The politics of pornography.

Marina Hyde writes convincingly on how pornography is shaping young men's expectations of sex:

The marvellous website jezebel.com touched on this theme recently, having identified an experiential trend among the staff's acquaintances. Several of these women had been on a first date, ended up sleeping with the guys, and the men had ejaculated on their face without asking.

...

Now, either these guys were just borderline rapists, or - way more likely and way more scarily - they simply didn't know any better.

I don't think it is either misogyny or, as Hyde puts it, borderline rape, but rather that pornography has changed, even from the early days when it was far more storyline-based and also erotic, into a series of perversions where women are sex objects rather than individuals whose sexual pleasure is just as important as that of the man's. The "studs" are there to have their every demand catered for by the "slut", whether it goes from the banal in pornographic terms of oral and "straight" sex, right up to the female performer having to rim or even felch the male, indulge in anal sex and then after all that, either take a "facial" or swallow his ejaculate. It's all about male power, and there are few more subjugating experiences for a woman than for the man to display his control over his lover than to come her on face. All of this though occurs in a controlled environment, in which the female performer has consented, most likely signed a contract which goes into exact details of what she's expected to do, probably received an enema and anesthetic if she's to "do anal", and then is handsomely paid for the privilege.

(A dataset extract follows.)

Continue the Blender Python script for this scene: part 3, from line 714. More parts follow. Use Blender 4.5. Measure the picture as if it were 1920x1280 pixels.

Unfortunately, young men especially don't see that pornography is fantasy, as Hyde points out. They expect women to be shaved or waxed, to perform blowjobs without any complaint and for them to be more than pleased when they come on their faces. After all, don't the women in porn at times beg for it, or even love it? Apart from that, there's also anecdotal evidence that teenagers especially are increasingly expecting their girlfriends to obligingly partake in anal, so commonplace has it become in pornography that they almost seem to imagine that the backside is self-lubricating, and that it's neither painful or messy. Anal sex is in fact even more about power, pain and force than "facials" are, for the simple reason that few women find it pleasurable without immense practice: they can't help that they don't have the prostate gland which is what becomes stimulated in homosexual male intercourse.

Pornography of course isn't going to go away, and this is also where sex education, which needs real reform, should be coming in and separating the myths from the reality. Pornography itself, despite some notable exceptions, is designed for male consumption: women don't get much of a look in. That needs to change, and it's that that's most likely to lead to a sea change in attitudes. In the meantime, a moderate, modern feminism, one that doesn't immediately dismiss all those involved in pornography as either victims or abusers, and which accepts that sex and the media are bound together but that they can be either toned down or that women themselves should be taking control, is sorely needed.